12 февраля 1942 года два лучших германских крейсера “Шарнгорст” и “Гнейзенау” вышли из гавани французского Бреста и прошли через Ла-Манш в Северное море. Англичане пытались поразить корабли с воздуха, но лишь потеряли свои самолеты. Секретарь премьера Элизабет Лейтон пишет своей матери о битве в Ла-Манше. “Я зашла в три часа дня в комнату заседаний кабинета для диктовки. Премьер перемещался прыжками, взад и вперед, он держался на самой грани. Он продиктовал четыре телеграммы со скоростью урагана, а затем много раз говорил по телефону. Я постаралась ускользнуть, но меня немедленно позвали назад. Еще одна телеграмма, он марширует вперед и назад, рассуждает сам с собой, это масса спрессованной энергии. Наконец он сел напротив меня и сказал: “Там идет кровавая жестокая битва”. Я спросила: “Вы думаете, мы их одолеем?” “Он ответил: “Не знаю, мы их ранили, но они еще живы”.
На следующий день премьер получил телеграмму от Уэйвела. В Сингапуре, докладывал генерал Персиваль, японские войска “приблизились к городу”, а британские части “уже не способны осуществить контратаку”. Черчилль предоставил Уэйвелу право отдать приказ Персивалю сдаться “когда в Сингапуре уже нельзя будет достичь никакого результата”. 15 февраля крупнейшая британская база была сдана противнику. День падения Сингапура был черным днем для Британской империи и для премьер-министра Черчилля. В самых отдаленных частях империи слышали его голос вечером этого дня. И те, кто слышал это выступление, отмечали впервые появление фаталистической ноты, которой не было даже в худшие дни, когда Британия стояла одна против всего захваченного Гитлером континента. “Я выступаю перед вами вслед за жестоким военным поражением. Это поражение Британии и ее империи. Пал Сингапур. Весь малайский перешеек захвачен. Возможно, мы не сумеем противостоять здесь японцам. Это один из тех моментов, когда британская нация может показать свой характер и свой гений. Это один из тех моментов, когда само поражение должно дать нам импульс победы. Это тот момент, когда мы должны собрать всю свою решимость, которая не так давно вытащила нас из челюстей смерти. Мы должны помнить, что мы не одиноки. Мы находимся в огромной коалиции - 3/4 человеческой расы стоят сейчас вместе с нами. Все будущее человечества, возможно, зависит от наших действий. Мы держались до сих пор, и мы выстоим впредь”.

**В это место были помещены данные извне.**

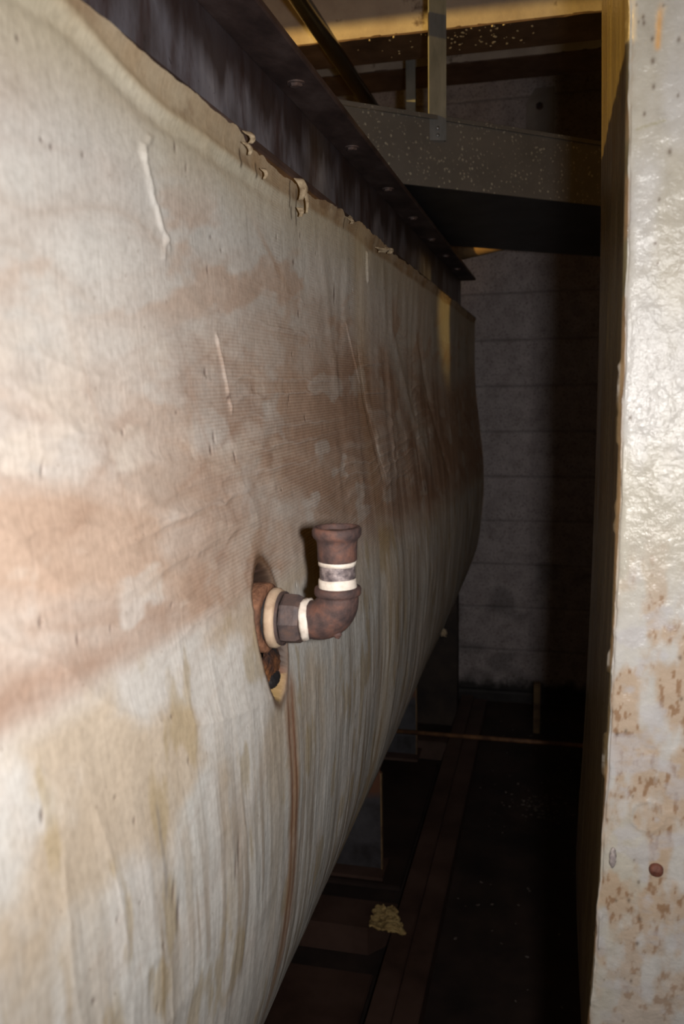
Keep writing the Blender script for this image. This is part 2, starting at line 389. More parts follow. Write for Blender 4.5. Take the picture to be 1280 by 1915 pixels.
hc = hc*(1-cinder[..., None])+np.array([.006, .006, .01])*cinder[..., None]
org_ = np.exp(-(((YY-.80)/.02)**2+((Zt-sz+.012)/.016)**2)**2)*ss(.35, .6, n2)
hc = hc*(1-org_[..., None])+np.array([.30, .11, .025])*org_[..., None]
col = mx(col, hc, inn)
rim = np.exp(-((rr-1.05)/.07)**2)
col = mx(col, np.array([.15, .085, .05]), np.clip(rim*(.4+n2), 0, 1))
# rust run below the slot
zc = np.array([.30, .36, .435, .49, .54, .62, .80]); yc = np.array([.835, .832, .838, .842, .845, .835, .80])
cyl = np.interp(-Zt, zc, yc)+.002*(fbm(Zt*30, Zt*0, 131)-.5)
wd_ = .019*(1+.3*(vn(Zt*25, Zt*0, 133)-.5)); run = np.exp(-((YY-cyl)/wd_)**4)*ss(-.29, -.315, Zt)*ss(-.75, -.55, Zt)
run2 = np.maximum(np.exp(-((YY-cyl-.009)/.004)**2), np.exp(-((YY-cyl+.007)/.0035)**2))*ss(-.29, -.33, Zt)*ss(-.75, -.5, Zt)
col = mx(col, np.array([.40, .24, .15]), run*.75*(.6+.7*n2)); col = mx(col, np.array([.22, .095, .05]), np.clip(run2*.8, 0, 1)*np.clip(.4+n2, 0, 1))
# grey scuffs and spots
gsc = np.exp(-((YY-.530-.05*(Zt+.33))/.0022)**2)*ss(-.285, -.30, Zt)*ss(-.375, -.355, Zt)
col = mx(col, np.array([.22, .20, .19]), gsc*.75*(.3+n2)); col = mx(col, np.array([.09, .05, .04]), spotm*.85)
col = mx(col, np.array([.45, .30, .20]), np.exp(-((YY-.94)/.06)**2-((Zt-.135+.5*(YY-.94))/.006)**2)*.5)
col = np.clip(col, .004, .8)
UV = np.stack([YY, SS], -1)
stain = np.clip(m1+m2+m3*.7, 0, 1)*(1-inn)*ss(.55, .85, YY)
stain = np.maximum(stain, .35*ss(.8, 1.0, YY)*ss(.45, .65, n3)*ss(-.25, -.1, Zt))
col4 = np.concatenate([col, stain[..., None]], -1)
me = grid_mesh('lagging', V, len(yr), len(sr), UV, col4)
lm, N, L, p = mat('painted_canvas_lagging', .62, 0, .35)
at = N.new('ShaderNodeAttribute'); at.attribute_name = 'Col'
uvn = N.new('ShaderNodeUVMap'); uvn.uv_map = 'UVMap'
def uvnoise(scale, sc3, det=4):
    mp = N.new('ShaderNodeMapping'); mp.inputs['Scale'].default_value = sc3; L.new(uvn.outputs[0], mp.inputs[0])
    n = N.new('ShaderNodeTexNoise'); n.inputs['Scale'].default_value = scale; n.inputs['Detail'].default_value = det
    L.new(mp.outputs[0], n.inputs['Vector']); return n.outputs['Fac']
mp = N.new('ShaderNodeMapping'); mp.inputs['Scale'].default_value = (14, 290, 1); L.new(uvn.outputs[0], mp.inputs[0])
wv = N.new('ShaderNodeTexWave'); wv.wave_type = 'BANDS'; wv.bands_direction = 'Y'; wv.inputs['Scale'].default_value = .314
wv.inputs['Distortion'].default_value = 1.6; wv.inputs['Detail'].default_value = 2; wv.inputs['Detail Scale'].default_value = .6
L.new(mp.outputs[0], wv.inputs[0])
weave = uvnoise(1, (420, 900, 1), 2); fine = uvnoise(1, (160, 160, 1), 6); verts_ = uvnoise(1, (330, 18, 1), 4)
mul = N.new('ShaderNodeMath'); mul.operation = 'MULTIPLY'; L.new(wv.outputs['Fac'], mul.inputs[0]); L.new(at.outputs['Alpha'], mul.inputs[1])
c = mixc(lm, mul.outputs[0], at.outputs['Color'], (.86, .80, .76), 'MULTIPLY')
c = mixc(lm, .55, c, ramp(lm, fine, [(.3, (.80, .78, .76)), (.6, (1.08, 1.08, 1.08))]), 'MULTIPLY')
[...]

Гарольд Никольсон записал в своем дневнике, что “эта речь едва ли понравилась стране. Страна находится в слишком нервном состоянии и ее нельзя успокоить прекрасно составленными фразами. Но что еще он мог сказать?” Он, Черчилль, сам задал вопрос: “Движемся ли мы вниз или вверх?”. И, подводя баланс, сделал вывод, что, во-первых Соединенные Штаты “бросили свои гигантские ресурсы” в пользу союзников. “В этой войне они вместе с нами и будут вместе с нами либо до смерти, либо до победы”. А во-вторых, русская армия еще не потерпела поражения: “Они вовсе не разбиты, нет”. Русский народ не только не побежден и не разбит, но именно в эти дни наступление русских армий “в первый раз разбило легенду о непобедимом Гитлере”.
Черчилль в этой речи не преуменьшал тягот, испытываемых британской империей: “Мы способны лишь держать нашу голову чуть выше уровня воды”. Это касалось, в частности промышленных запасов, товаров и запасов продовольствия в метрополии. “Мы едва держимся в долине Нила, на Ближнем Востоке и в Средиземном море. Это море закрыто для нас и все наши транспорты должны огибать Мыс Доброй Надежды, делая лишь три рейса в течение года”.

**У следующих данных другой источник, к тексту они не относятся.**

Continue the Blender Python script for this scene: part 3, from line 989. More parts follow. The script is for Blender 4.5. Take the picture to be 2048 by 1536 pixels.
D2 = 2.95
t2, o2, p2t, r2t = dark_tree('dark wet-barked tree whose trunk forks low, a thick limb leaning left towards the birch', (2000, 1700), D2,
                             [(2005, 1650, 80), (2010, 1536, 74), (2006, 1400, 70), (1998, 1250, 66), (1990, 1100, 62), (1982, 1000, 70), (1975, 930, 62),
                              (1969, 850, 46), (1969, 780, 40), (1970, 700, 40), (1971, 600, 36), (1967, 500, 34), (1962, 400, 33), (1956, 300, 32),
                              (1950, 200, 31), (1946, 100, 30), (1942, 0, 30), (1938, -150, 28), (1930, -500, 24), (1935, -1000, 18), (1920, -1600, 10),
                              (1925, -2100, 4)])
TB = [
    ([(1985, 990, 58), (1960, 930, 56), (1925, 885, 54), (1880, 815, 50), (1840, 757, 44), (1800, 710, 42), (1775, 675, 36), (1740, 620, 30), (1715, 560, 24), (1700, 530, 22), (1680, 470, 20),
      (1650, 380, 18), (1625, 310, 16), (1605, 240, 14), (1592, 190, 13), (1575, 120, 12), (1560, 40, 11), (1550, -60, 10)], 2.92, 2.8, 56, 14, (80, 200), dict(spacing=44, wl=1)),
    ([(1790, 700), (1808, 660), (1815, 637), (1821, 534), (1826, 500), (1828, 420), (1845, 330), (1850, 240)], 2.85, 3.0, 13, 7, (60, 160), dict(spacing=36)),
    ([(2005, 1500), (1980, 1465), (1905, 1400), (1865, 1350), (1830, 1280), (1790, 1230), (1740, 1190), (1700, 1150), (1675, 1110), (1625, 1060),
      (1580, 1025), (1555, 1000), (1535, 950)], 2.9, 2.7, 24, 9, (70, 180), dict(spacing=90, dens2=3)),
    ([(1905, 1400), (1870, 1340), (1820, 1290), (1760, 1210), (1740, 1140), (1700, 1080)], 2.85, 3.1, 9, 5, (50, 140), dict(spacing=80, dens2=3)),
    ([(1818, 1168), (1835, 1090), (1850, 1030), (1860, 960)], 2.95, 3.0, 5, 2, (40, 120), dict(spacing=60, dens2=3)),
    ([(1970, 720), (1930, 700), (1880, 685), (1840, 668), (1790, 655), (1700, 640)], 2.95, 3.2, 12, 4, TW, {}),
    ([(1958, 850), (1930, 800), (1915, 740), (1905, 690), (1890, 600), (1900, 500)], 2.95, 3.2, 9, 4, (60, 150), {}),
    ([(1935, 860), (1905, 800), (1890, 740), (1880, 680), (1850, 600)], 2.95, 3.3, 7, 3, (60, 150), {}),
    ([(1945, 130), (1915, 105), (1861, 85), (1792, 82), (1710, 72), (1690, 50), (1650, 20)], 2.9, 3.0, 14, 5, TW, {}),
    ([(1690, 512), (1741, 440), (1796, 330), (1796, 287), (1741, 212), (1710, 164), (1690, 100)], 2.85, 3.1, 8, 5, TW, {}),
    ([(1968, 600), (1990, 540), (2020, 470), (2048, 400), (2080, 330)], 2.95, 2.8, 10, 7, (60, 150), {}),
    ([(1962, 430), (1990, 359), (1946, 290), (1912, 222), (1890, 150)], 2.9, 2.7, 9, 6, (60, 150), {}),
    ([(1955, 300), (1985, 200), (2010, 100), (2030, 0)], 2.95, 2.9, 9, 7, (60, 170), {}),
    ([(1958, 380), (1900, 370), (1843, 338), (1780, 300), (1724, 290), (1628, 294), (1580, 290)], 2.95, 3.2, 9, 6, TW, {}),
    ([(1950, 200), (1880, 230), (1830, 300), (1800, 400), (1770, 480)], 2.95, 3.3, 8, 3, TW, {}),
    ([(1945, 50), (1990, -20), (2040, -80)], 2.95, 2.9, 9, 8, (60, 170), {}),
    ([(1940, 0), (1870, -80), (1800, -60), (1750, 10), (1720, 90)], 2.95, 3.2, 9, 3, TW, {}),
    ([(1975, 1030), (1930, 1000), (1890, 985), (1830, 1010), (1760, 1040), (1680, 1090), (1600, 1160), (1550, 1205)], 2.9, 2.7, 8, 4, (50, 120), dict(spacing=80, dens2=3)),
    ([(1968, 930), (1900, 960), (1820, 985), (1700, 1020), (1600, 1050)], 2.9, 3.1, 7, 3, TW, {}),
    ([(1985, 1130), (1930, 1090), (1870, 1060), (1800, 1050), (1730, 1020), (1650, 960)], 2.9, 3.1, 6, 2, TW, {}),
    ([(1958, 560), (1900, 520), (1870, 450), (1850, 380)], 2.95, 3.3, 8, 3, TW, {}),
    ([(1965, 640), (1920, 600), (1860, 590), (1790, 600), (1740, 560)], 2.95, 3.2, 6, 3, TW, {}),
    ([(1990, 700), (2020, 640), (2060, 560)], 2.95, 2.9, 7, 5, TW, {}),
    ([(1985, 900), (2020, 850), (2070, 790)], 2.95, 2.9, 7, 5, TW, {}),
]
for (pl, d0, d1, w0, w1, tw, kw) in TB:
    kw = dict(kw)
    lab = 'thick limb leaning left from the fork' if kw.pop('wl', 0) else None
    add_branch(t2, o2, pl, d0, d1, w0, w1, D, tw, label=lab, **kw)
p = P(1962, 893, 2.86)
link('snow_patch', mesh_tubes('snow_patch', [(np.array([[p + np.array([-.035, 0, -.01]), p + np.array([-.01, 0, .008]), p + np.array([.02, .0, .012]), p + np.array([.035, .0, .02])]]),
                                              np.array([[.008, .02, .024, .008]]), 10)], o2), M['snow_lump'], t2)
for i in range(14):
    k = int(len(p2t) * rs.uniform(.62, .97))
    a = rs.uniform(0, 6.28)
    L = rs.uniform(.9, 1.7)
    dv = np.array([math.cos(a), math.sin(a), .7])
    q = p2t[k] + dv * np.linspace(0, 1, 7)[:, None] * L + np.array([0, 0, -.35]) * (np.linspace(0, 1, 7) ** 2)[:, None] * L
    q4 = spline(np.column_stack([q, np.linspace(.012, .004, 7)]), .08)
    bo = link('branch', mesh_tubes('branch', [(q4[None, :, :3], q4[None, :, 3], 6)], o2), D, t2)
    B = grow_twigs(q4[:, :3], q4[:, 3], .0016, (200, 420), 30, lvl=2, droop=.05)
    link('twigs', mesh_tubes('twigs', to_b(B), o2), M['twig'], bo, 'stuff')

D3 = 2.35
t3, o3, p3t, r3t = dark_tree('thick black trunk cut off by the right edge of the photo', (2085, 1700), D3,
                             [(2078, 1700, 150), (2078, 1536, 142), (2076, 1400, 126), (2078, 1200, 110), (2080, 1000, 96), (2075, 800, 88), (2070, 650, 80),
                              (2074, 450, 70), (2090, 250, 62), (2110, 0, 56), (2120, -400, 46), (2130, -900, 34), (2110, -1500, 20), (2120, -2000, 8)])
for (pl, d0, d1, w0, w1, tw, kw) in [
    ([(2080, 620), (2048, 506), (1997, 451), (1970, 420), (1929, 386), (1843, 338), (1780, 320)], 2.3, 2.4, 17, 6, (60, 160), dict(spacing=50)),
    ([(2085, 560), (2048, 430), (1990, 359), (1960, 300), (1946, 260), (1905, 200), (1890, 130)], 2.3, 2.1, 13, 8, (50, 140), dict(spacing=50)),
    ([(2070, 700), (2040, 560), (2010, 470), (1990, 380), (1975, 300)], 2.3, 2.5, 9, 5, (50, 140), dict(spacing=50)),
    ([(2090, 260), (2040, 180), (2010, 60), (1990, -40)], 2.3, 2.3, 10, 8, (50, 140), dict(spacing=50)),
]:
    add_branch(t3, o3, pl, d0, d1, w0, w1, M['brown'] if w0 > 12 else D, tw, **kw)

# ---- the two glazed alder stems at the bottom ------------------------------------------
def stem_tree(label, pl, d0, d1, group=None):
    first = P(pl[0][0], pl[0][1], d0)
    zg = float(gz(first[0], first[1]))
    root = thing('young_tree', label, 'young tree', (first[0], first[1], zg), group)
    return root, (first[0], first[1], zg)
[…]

Из Лондона Г.Николсон писал: “Я боюсь, что ярость публики лишит Уинстона его легенды”. А Черчилль признался (это было редкое признание): “Я не люблю дни, когда стресс овладевает мной. Королю Черчилль признался, что ожидает потери “Бирмы, Цейлона, Калькутты и Мадраса в Индии и части Австралии”.
Дело было, собственно, не в падении крупной крепости, оно было в том, что Черчилль осознал: надежды на исторически долговременное плато британского могущества является оптическим обманом. Оказалось, что впереди довольно крутой исторический спуск, движение по склону холма от всесилия к бессилию. “Это были, - пишет Клементина сестре, - дни печали для Уинстона, оказавшегося не в силах сдержать этот ужасный ураган на Дальнем Востоке”. Его ближайший военный советник - генерал Брук писал в его время: “Почти каждый день мы теряем по части нашей империи, один кошмар следует за другим”.